**EXERCISE BRIEF**
Your task is to write out the complete listing exactly as it is shown.

□ □ □

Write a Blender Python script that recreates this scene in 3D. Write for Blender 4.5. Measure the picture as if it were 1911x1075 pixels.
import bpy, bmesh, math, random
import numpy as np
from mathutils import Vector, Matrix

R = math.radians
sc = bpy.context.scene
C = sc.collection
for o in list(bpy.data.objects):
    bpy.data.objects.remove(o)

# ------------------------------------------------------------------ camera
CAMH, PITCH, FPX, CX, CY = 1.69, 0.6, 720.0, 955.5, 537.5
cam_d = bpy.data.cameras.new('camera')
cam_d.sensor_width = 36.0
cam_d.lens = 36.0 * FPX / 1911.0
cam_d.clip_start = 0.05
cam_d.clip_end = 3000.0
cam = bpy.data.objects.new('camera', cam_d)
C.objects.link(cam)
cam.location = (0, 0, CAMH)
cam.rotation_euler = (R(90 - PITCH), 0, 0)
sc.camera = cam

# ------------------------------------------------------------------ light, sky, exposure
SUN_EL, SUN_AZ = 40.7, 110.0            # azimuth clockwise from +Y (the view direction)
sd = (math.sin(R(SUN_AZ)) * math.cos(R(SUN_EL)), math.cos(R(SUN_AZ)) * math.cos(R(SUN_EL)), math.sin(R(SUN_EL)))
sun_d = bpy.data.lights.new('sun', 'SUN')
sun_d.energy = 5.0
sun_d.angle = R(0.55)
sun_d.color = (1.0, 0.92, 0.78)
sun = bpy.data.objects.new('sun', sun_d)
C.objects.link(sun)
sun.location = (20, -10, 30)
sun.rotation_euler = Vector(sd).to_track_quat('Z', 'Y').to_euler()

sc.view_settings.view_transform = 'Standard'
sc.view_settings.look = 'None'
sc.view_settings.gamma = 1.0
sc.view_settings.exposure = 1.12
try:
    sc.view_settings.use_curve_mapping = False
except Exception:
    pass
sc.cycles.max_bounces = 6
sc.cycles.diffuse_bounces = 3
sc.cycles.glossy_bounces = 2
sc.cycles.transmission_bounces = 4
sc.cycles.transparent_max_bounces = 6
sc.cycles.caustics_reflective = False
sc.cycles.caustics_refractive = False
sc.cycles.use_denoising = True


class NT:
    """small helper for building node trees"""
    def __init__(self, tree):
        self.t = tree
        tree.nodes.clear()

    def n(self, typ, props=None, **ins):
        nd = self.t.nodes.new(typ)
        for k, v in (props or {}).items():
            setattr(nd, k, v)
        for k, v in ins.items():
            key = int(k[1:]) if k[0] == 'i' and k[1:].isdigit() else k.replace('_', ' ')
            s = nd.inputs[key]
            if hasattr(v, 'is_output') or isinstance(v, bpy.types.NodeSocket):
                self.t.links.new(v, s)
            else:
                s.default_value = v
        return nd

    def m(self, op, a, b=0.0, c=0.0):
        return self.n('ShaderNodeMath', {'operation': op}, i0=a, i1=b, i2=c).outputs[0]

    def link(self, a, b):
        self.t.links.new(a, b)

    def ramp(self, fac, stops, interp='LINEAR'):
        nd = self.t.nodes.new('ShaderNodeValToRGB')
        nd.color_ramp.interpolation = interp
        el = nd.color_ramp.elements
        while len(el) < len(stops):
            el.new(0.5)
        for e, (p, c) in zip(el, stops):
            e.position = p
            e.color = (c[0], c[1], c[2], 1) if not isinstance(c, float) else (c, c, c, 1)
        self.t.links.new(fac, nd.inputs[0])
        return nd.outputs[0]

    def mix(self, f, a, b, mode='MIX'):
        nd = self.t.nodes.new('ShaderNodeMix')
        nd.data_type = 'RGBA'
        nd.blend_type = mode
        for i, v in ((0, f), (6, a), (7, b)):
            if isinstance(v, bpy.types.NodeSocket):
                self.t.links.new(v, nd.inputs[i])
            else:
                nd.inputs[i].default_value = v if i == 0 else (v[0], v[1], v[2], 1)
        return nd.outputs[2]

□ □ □

**CORRECT RESULT**
Write a Blender Python script that recreates this scene in 3D. Write for Blender 4.5. Measure the picture as if it were 1911x1075 pixels.
import bpy, bmesh, math, random
import numpy as np
from mathutils import Vector, Matrix

R = math.radians
sc = bpy.context.scene
C = sc.collection
for o in list(bpy.data.objects):
    bpy.data.objects.remove(o)

# ------------------------------------------------------------------ camera
CAMH, PITCH, FPX, CX, CY = 1.69, 0.6, 720.0, 955.5, 537.5
cam_d = bpy.data.cameras.new('camera')
cam_d.sensor_width = 36.0
cam_d.lens = 36.0 * FPX / 1911.0
cam_d.clip_start = 0.05
cam_d.clip_end = 3000.0
cam = bpy.data.objects.new('camera', cam_d)
C.objects.link(cam)
cam.location = (0, 0, CAMH)
cam.rotation_euler = (R(90 - PITCH), 0, 0)
sc.camera = cam

# ------------------------------------------------------------------ light, sky, exposure
SUN_EL, SUN_AZ = 40.7, 110.0            # azimuth clockwise from +Y (the view direction)
sd = (math.sin(R(SUN_AZ)) * math.cos(R(SUN_EL)), math.cos(R(SUN_AZ)) * math.cos(R(SUN_EL)), math.sin(R(SUN_EL)))
sun_d = bpy.data.lights.new('sun', 'SUN')
sun_d.energy = 5.0
sun_d.angle = R(0.55)
sun_d.color = (1.0, 0.92, 0.78)
sun = bpy.data.objects.new('sun', sun_d)
C.objects.link(sun)
sun.location = (20, -10, 30)
sun.rotation_euler = Vector(sd).to_track_quat('Z', 'Y').to_euler()

sc.view_settings.view_transform = 'Standard'
sc.view_settings.look = 'None'
sc.view_settings.gamma = 1.0
sc.view_settings.exposure = 1.12
try:
    sc.view_settings.use_curve_mapping = False
except Exception:
    pass
sc.cycles.max_bounces = 6
sc.cycles.diffuse_bounces = 3
sc.cycles.glossy_bounces = 2
sc.cycles.transmission_bounces = 4
sc.cycles.transparent_max_bounces = 6
sc.cycles.caustics_reflective = False
sc.cycles.caustics_refractive = False
sc.cycles.use_denoising = True


class NT:
    """small helper for building node trees"""
    def __init__(self, tree):
        self.t = tree
        tree.nodes.clear()

    def n(self, typ, props=None, **ins):
        nd = self.t.nodes.new(typ)
        for k, v in (props or {}).items():
            setattr(nd, k, v)
        for k, v in ins.items():
            key = int(k[1:]) if k[0] == 'i' and k[1:].isdigit() else k.replace('_', ' ')
            s = nd.inputs[key]
            if hasattr(v, 'is_output') or isinstance(v, bpy.types.NodeSocket):
                self.t.links.new(v, s)
            else:
                s.default_value = v
        return nd

    def m(self, op, a, b=0.0, c=0.0):
        return self.n('ShaderNodeMath', {'operation': op}, i0=a, i1=b, i2=c).outputs[0]

    def link(self, a, b):
        self.t.links.new(a, b)

    def ramp(self, fac, stops, interp='LINEAR'):
        nd = self.t.nodes.new('ShaderNodeValToRGB')
        nd.color_ramp.interpolation = interp
        el = nd.color_ramp.elements
        while len(el) < len(stops):
            el.new(0.5)
        for e, (p, c) in zip(el, stops):
            e.position = p
            e.color = (c[0], c[1], c[2], 1) if not isinstance(c, float) else (c, c, c, 1)
        self.t.links.new(fac, nd.inputs[0])
        return nd.outputs[0]

    def mix(self, f, a, b, mode='MIX'):
        nd = self.t.nodes.new('ShaderNodeMix')
        nd.data_type = 'RGBA'
        nd.blend_type = mode
        for i, v in ((0, f), (6, a), (7, b)):
            if isinstance(v, bpy.types.NodeSocket):
                self.t.links.new(v, nd.inputs[i])
            else:
                nd.inputs[i].default_value = v if i == 0 else (v[0], v[1], v[2], 1)
        return nd.outputs[2]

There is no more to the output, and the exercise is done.